В Москве о попавшем в беду разведчике не забыли. Разведупр планировал акции по освобождению «Этьена», начиная от чисто юридической поддержки, заканчивая подготовкой побега. Освободить Маневича силой Разведупр не успел. Весной 1941 года заболевшего туберкулёзом Маневича перевели на юг Италии в каторжную тюрьму на острове Санто-Стефано, где он находился до 9 сентября 1943 года. После захвата острова американскими войсками все политические заключенные были освобождены, и Маневич в числе некоторых из них направился на арендованном паруснике в Италию, в Гаэту.
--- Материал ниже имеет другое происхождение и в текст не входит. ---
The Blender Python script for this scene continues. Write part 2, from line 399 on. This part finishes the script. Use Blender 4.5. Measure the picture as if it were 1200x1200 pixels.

Но, за день до прибытия парусника, Гаэту заняли немецкие войска, и через несколько дней Маневич был вновь арестован. Как австрийца Кертнера должны были направить в Австрию – в общину Галабрунн, из которой он (согласно поддельным документам) происходил и где его разоблачение было бы неизбежным.
В арестантском эшелоне Маневич сумел обменять свою куртку на куртку умершего от тифа русского военнопленного Яковлева. По прибытии в австрийский концлагерь «Эбензее» Маневич исхитрился объяснить эсэсовцам, на хорошем немецком языке, что произошла путаница, и зовут его не Яковлев, а Яков Старостин. Имя реального человека, биографию которого Маневич хорошо знал, было необходимым условием конспирации – в лагере всегда полно стукачей. Поэтому жизнеописание должно было быть гладким и стыковаться во всех деталях, для чего проще было не выдумывать, а использовать чужую биографию. Свою «легенду» он довёл до ума, согласовав с достоверной историей службы на Западном фронте и пленением 7 октября 1941 года. Детали «своего боевого пути» он подслушал в разговорах военнопленных. «Легенда» подозрений не вызвала. Маневич получил номер R-133042, под которым и числился в списке заключённых. В лагере он тесно сошёлся с бакинцем Грантом Айрапетовым, бывшим офицером штаба 23-й танковой армии. С ним он входил в подпольный штаб сопротивления, организовывал диверсии на производстве. По отзыву Айрапетова «прекрасно владея иностранными языками, богато одаренный, быстро ориентирующийся в любой обстановке, Старостин – Маневич был нашим мозгом, который информировал о всех событиях».
1 мая 1945 года лагерь был освобожден американскими войсками. Политических снова выпустили на волю и поселили в «Спорт-отеле» городка Штайнкогель на берегу реки Зее. Там, в номере со старым лагерным товарищем Грантом Айрапетовым, Маневич и «дошёл» от туберкулёза. Перед смертью сотрудник Разведупра всё же решился и назвал Айрапетову оперативный псевдоним и адрес, по которому следовало обратиться в Москве.
Он умер 9 мая 1945 года. На могиле Маневича поставили крест с надписью «Здесь покоится советский полковник Старостин Яков Никитич». В 1965 году, после опубликования в газете «Правда» Указа о присвоении звания Героя, официально рассекретившего имя Маневича, группа советских разведчиков во главе с В. В. Бочкаревым прибыла из Вены на поиски его могилы. после трехнедельных поисков место захоронения было обнаружено. Останки разведчика торжественно перезахоронили в Линце, на мемориальном кладбище Санкт‑мартин, где покоятся павшие советские воины.
С тех пор на памятнике со звездой значится: «Герой Советского Союза полковник Л. Е. Маневич».